Wright serves as the bridge between strategy and execution for making B.C.’s waterfront reflect the diversity of our communities
Heather Wright, VP People and Technology BCMEA

Heather Wright is a self-described “people enthusiast” who has wanted to work in human resources since she was a child. So, when she was offered a job six years ago to help implement the people-centred strategic vision for the British Columbia Maritime Employers Association (BCMEA), she jumped at the opportunity. 

Growing up in the Lower Mainland, Wright knew how important British Columbia’s waterfront industry is to the global economic supply chain. She had also heard some of the traditional stereotypes about it being a tough, male-dominated work environment and wondered if she could help. What could be done to attract more women, minorities, Indigenous peoples, or those with different abilities to consider a career on the coast? 

"Culture change is never easy,” says Wright. “But it’s essential to know every person plays an important role in shaping our work culture.”

Wright started her career in the non-profit world, where being a woman did not impede career advancement. Later, she worked for a largely male-dominated company where she was selected to receive specialized women-in-leadership training as part of their Diversity, Equity, and Inclusion (DEI) program. 

This program proved to be transformative, informing Wright on how to advocate for herself effectively and how to be clear and vocal about her goals. She immediately recognized the benefits of a well-executed DEI strategy, leaving her well positioned to foster equity and diversity when she joined the BCMEA, which provides advisory services in human resources and labour relations to 49 waterfront employers across the province. She is currently BCMEA’s vice president of people, culture and technology.

"We are truly committed to advancing our people, ensuring they feel welcome and supported,” she says. “We are building a diverse talent pipeline, which is critical to evolving our industry.” 

This evolution is well underway, with more diverse candidates entering the industry while those already in waterfront careers take on greater responsibilities. During her time at the BCMEA, Wright has seen women and members of other under-represented groups rise through the ranks of waterfront companies to take on senior leadership roles. 

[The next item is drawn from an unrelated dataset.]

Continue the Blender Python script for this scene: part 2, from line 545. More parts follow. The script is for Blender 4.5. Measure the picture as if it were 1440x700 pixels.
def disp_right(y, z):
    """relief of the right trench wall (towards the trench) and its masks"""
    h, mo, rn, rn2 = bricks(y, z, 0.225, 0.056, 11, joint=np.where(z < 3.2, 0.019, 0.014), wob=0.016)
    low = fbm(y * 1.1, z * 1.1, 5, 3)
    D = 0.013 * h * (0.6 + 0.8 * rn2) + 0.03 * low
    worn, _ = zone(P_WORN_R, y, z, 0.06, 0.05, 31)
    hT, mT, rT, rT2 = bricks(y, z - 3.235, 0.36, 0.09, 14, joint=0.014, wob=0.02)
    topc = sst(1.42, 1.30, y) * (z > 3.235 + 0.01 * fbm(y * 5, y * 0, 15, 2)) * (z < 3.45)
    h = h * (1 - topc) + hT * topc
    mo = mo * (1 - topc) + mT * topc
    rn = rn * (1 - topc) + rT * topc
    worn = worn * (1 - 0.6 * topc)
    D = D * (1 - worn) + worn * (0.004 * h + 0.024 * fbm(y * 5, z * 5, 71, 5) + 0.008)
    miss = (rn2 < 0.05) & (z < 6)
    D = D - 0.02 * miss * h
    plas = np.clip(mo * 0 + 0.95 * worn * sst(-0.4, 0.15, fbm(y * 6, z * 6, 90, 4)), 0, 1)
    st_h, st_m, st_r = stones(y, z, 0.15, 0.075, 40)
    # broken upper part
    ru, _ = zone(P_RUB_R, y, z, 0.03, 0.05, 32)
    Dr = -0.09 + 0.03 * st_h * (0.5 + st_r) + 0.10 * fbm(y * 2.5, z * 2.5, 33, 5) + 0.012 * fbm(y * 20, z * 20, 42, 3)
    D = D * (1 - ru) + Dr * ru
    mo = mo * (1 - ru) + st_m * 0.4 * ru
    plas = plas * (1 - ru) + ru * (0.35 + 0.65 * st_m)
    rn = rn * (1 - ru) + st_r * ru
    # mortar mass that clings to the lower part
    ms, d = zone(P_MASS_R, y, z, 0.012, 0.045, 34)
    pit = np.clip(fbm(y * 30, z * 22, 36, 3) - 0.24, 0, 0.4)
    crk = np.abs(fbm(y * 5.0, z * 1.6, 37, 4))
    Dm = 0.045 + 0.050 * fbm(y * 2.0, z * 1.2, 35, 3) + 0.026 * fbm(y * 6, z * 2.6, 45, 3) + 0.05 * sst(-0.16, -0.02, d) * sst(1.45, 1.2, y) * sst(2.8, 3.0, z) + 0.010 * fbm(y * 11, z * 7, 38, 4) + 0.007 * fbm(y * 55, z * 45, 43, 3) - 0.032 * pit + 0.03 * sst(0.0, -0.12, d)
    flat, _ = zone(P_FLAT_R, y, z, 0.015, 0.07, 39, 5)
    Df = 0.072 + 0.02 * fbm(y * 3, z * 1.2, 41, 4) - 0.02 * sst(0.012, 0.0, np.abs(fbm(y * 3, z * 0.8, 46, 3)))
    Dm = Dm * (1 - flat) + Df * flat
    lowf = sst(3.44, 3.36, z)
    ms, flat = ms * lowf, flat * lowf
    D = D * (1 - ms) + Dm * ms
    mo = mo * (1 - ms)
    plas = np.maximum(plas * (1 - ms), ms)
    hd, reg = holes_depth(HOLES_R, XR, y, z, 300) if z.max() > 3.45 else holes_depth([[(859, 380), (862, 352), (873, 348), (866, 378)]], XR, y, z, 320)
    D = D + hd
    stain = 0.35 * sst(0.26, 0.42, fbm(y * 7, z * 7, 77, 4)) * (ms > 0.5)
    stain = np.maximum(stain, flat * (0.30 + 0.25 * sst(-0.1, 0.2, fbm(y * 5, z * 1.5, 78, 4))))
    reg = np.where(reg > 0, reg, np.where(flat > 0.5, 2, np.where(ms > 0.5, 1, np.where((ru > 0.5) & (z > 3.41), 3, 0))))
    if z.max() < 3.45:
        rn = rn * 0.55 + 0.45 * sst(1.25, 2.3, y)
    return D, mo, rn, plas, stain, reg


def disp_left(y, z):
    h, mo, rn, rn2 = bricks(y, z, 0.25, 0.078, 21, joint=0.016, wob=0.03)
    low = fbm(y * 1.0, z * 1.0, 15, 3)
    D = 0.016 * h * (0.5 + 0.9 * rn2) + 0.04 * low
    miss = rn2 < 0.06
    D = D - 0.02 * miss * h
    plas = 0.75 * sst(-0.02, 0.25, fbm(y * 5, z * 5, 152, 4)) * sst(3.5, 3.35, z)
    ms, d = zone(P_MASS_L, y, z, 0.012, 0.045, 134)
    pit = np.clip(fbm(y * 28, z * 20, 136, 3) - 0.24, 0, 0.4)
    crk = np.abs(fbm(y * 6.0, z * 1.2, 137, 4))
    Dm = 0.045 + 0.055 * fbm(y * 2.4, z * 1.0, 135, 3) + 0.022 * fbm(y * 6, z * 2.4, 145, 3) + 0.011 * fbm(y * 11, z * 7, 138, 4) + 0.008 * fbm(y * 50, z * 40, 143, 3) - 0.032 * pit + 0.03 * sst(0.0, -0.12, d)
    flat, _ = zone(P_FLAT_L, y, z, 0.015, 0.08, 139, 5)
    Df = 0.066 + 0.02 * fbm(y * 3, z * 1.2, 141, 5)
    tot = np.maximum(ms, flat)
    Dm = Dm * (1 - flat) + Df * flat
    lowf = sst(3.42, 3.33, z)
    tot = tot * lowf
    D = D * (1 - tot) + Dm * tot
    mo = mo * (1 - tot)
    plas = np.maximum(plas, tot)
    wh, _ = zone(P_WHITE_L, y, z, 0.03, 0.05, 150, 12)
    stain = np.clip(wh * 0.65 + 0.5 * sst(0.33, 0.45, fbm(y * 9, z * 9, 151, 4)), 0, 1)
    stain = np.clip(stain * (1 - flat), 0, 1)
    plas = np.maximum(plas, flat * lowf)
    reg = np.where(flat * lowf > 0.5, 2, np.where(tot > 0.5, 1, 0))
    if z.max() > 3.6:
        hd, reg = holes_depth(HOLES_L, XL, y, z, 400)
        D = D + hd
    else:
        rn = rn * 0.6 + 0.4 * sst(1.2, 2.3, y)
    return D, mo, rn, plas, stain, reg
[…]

“They have credibility, strong skills and relevant waterfront experience,” says Wright, a key member of the Waterfront Diversity, Equity and Inclusion (DEI) Council. “These are the leaders of tomorrow.”

The council – including representatives from more than 10 of the largest terminal employers and operators in British Columbia – is taking action to foster an inclusive and supportive work environment for B.C.’s waterfront workforce and leadership. Its members are creating change through strategic data collection and needs analysis, a rigorous audit process and sustainable DEI programs.

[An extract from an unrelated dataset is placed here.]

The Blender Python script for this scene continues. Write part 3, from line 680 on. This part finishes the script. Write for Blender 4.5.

“The role of allies is particularly important,” says Wright. “Through allyship and mentoring, today’s leaders are shaping the future workplace. I wouldn’t be where I am today if I didn’t have allies advocating for me throughout my career.” 

Effective allies ask challenging questions and listen carefully to the answers, she continues. They are active, empower change, and help overcome and eliminate barriers to success. 

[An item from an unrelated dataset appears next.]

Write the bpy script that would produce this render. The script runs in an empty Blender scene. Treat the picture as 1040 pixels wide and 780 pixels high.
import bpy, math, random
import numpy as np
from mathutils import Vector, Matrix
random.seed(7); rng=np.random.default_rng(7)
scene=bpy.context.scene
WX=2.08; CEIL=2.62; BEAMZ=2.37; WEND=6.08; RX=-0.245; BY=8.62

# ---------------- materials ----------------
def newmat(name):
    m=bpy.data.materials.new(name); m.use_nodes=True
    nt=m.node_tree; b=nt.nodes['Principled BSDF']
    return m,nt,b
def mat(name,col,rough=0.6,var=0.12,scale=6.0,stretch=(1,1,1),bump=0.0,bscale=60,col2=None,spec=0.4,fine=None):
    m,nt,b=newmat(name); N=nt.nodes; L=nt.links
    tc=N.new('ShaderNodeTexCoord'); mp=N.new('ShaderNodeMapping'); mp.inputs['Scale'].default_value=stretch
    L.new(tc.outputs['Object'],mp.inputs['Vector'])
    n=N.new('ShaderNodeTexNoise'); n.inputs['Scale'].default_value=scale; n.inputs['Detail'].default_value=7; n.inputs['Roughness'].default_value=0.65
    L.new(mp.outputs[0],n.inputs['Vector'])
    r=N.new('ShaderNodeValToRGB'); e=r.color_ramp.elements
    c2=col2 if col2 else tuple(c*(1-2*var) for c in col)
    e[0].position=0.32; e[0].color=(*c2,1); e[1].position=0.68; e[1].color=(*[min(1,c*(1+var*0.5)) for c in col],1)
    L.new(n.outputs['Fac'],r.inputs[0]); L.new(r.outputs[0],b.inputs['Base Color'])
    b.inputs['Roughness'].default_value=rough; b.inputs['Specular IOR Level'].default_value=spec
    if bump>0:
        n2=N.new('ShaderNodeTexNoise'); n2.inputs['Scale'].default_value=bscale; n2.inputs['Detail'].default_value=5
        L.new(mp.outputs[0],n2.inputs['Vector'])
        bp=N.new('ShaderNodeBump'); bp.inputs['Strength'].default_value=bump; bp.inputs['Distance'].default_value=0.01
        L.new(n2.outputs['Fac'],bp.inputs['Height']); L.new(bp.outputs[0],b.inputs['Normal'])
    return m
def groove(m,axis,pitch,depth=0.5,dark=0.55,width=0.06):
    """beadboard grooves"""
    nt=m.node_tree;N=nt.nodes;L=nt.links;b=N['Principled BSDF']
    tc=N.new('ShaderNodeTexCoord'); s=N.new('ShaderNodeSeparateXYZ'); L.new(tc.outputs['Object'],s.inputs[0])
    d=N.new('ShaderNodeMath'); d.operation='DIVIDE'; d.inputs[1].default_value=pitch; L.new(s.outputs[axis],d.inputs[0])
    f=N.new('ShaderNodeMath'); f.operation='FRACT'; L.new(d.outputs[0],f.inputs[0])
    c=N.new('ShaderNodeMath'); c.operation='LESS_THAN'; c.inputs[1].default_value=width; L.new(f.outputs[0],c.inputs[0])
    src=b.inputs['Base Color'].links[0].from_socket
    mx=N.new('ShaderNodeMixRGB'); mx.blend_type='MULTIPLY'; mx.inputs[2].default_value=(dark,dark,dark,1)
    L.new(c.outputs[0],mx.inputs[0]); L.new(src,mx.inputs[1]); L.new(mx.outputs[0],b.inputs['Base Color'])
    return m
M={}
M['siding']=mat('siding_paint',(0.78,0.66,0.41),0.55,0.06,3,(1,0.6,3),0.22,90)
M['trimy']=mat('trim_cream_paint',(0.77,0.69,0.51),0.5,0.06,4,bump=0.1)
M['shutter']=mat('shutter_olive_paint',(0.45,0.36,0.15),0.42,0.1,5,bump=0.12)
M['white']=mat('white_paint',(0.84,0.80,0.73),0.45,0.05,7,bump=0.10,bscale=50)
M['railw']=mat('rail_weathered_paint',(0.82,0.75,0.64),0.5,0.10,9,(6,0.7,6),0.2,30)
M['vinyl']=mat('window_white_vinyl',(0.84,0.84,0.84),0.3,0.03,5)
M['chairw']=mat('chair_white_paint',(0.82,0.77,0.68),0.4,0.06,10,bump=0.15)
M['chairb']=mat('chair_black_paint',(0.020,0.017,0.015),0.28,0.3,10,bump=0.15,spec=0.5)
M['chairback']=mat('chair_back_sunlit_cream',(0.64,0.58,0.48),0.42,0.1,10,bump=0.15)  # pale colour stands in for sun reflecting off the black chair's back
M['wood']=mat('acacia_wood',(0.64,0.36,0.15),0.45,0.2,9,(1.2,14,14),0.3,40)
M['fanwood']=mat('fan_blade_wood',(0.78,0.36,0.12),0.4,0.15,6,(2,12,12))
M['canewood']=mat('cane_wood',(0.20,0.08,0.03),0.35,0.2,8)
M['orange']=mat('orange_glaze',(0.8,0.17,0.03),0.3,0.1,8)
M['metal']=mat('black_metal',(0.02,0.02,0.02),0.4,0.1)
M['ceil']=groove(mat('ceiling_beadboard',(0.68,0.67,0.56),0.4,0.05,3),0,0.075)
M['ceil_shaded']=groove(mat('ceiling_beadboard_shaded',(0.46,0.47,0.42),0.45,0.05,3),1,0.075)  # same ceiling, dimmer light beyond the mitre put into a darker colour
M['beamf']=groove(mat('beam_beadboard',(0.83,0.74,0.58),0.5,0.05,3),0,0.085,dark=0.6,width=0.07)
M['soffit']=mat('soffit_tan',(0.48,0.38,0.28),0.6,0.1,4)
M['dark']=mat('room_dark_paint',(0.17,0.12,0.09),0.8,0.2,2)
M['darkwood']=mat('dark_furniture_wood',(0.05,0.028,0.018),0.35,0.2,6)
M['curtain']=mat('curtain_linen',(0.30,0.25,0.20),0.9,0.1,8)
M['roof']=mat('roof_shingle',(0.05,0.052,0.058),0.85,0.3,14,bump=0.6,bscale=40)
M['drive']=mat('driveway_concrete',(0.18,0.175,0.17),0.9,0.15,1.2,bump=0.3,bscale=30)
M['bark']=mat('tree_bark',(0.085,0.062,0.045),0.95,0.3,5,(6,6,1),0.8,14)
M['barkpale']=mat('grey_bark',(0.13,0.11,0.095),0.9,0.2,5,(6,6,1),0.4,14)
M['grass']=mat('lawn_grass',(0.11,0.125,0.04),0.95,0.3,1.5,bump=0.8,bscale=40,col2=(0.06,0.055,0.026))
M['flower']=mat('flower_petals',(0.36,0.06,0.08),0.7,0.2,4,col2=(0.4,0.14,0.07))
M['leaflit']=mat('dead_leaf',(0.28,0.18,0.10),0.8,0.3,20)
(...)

When asked if there is someone, in particular, she has in mind as she describes effective allies, Wright answers without hesitation: Mike Leonard, BCMEA’s president and CEO and a member of the Waterfront DEI Council. While she laughs about how she might be seen as trying to get in her boss’s good books, she means it when she names him. 

“I admire how he shows up, how he champions people and creates an environment for them to be successful,” says Wright. “He knows that the success of the industry begins with the success of an individual.” 

For his part, Leonard says when it comes to making the province’s waterfront reflect the diversity of our communities, Wright is the bridge between strategy and execution. 

“Inclusive and rewarding work environments don’t just happen,” Leonard says. “Heather is an analytical thinker who builds systems and supports to advance positive workplace behaviour and culture.”

With fundamental advancements well underway, the goal is to ensure more British Columbians recognize the exciting career opportunities offered on the waterfront.

Says Wright: “The waterfront is an incredible place to work – we just need to get the message out!”